In real life, I have never encountered any of my codes being portable from Linux to Windows and vice versa without any modification. Actually, this modificationS (definitely plural) turned out into a vast amout of pre-processor directives, such as #ifdef WINDOWS ... #endif and #ifdef UNIX ... #endif ... even more, if some parallel libs, such as OPENMPI were used.

As you may imagine, this is totally contrary to readable and debugable code, but that was what worked ;-)

Besides, you have got to consider things already mentioned: UTF-8 will sometimes knock out linux compilers...


There should be no difference between the C programming language under windows or *nix,cause the language is specified by the ISO standard.


The C language itself is the portable from Windows to Unix. But operating system details are different and sometimes those intrude into your code.

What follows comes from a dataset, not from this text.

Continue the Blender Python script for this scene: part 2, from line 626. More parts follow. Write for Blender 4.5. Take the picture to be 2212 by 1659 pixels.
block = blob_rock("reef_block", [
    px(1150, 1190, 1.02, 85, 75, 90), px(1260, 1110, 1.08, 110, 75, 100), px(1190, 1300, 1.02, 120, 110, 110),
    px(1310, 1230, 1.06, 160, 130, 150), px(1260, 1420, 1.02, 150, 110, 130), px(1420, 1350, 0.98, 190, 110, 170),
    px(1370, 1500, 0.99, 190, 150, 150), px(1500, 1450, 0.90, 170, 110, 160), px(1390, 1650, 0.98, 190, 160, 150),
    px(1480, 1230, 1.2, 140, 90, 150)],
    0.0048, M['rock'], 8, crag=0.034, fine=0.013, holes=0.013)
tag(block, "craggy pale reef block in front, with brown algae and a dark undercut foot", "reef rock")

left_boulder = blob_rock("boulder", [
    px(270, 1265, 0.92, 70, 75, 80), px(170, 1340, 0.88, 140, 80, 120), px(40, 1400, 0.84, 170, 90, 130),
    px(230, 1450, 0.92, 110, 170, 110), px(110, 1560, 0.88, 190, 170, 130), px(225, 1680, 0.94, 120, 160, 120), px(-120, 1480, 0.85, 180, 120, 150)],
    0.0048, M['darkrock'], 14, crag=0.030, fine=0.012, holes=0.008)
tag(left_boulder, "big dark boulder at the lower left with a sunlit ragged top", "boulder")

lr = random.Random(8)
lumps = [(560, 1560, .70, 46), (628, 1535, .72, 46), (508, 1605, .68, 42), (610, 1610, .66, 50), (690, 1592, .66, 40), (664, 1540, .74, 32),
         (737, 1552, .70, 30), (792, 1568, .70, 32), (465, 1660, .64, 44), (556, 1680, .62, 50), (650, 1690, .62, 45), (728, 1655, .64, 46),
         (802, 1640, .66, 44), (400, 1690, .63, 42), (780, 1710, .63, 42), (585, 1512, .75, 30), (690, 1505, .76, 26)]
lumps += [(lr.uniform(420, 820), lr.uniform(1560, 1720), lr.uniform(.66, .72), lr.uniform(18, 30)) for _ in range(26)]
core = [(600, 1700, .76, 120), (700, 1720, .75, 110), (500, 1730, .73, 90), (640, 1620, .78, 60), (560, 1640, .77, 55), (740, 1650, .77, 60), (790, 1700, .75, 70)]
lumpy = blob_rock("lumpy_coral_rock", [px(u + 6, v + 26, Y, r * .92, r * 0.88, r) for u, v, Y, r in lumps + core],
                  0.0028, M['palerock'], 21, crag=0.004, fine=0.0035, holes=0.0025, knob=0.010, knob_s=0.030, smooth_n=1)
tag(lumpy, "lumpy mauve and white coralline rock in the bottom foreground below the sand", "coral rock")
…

For instance Unix systems typically use only "\n" to separate lines in a text file, while most Windows tools expect to see "\r\n". There are ways to deal with this sort of difference in a way that gets the C runtime to handle it for you but if you aren't careful you know about them, it's pretty easy to write OS specific C code.

I could that you run a Unix in a Virtual Machine and use that to test your code before you share it with your students.


I think its critical that you familiarize yourself with unix right now.

An excellent way to do this is a with a Knoppix CD.

Try to compile your programs under Linux using gc, and when they don't work, track down the problems (#include <windows>?) and make it work. Then return to windows, and it'll likely compile ok.

In this way, you will discover your programs become cleaner and better teaching material, even for lab exercises on windows machines.


A common problem is that fflush(stdin) doesn't work on Unix. Which is perfectly normal, since the standard doesn't define how the implementation should handle it. The solution is to use something like this (untested):

    int c = getchar();
while (c != '\n' && c != EOF);

Similarly, you need to avoid anything that causes undefined behavior.